ABD’nin savaşa girdiği günlerde maden işçileri grev yaptılar. Amerika’nın birlik ve beraberliğe en çok ihtiyaç duyduğu günlerde (!) yapılan bu greve karşı, birlik ve beraberlik ihtiyacına vurgu yaparak yürütülen kampanyaya karşılık, sendika başkanı dedi ki, “Amerikalı madenciler için iyi olan Amerika için iyidir.”
O kadar.
Yılmaz Özdil’den hazzetmem. Ama Özdil’i orgazm olarak okuyan milyonlar için iyi olan, Türkiye için iyidir.

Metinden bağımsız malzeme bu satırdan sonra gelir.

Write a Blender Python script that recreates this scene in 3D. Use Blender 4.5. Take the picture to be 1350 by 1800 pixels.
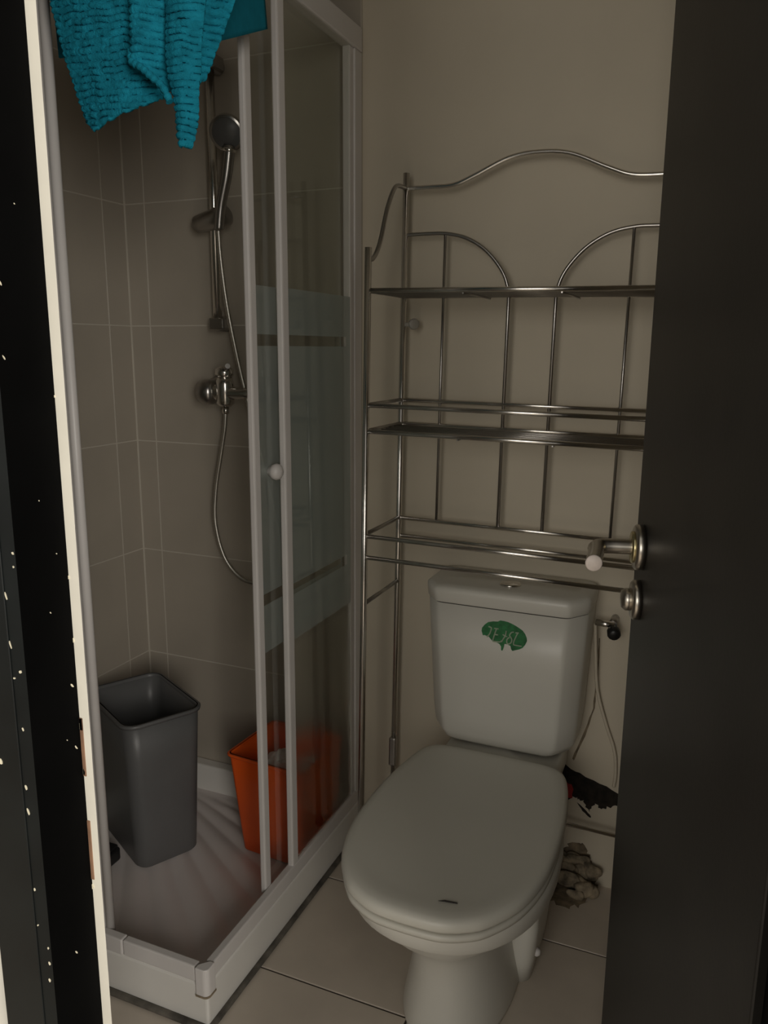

Ben anti-faşistim. Faşizm nereden ve kimin eliyle gelirse gelsin, karşıyım. 28 Şubatçıların eliyle geldiğinde de, Erdoğan eliyle geldiğinde de…
***
Faşizm ile aptallık arasında da sızdırmaz bir ilişki var. Aptallar faşisttir ve faşistler aptaldır manasına… Kafataslarının içindeki birkaç nöron kazara kontak yaptığında bir fikirleri olduğunu zannederler. Yan yana gördükleri iki şey arasında derhal bir nedensel ilişki kurarlar. Bir yerde işe yarayanın her yerde işe yarayacağını zannederler. Ve saire…
Şimdi ise olan şey şu: Ordunun vesayetine karşı kahramanca direnen (ama markette bir tek protestocuyla tek başına hesaplaşamayacak, peşindeki bir orduyla birlikte ancak kovalama cesareti bulabilecek kadar korkak olan) kahramanlarını, bugün, bir medya patronuna hizaladılar. Erdoğan artık Aydın Doğan’ın muadilidir. Eh, bir medya patronuna eşit seviyedeki bir adamdan da kahraman çıkmaz değil mi?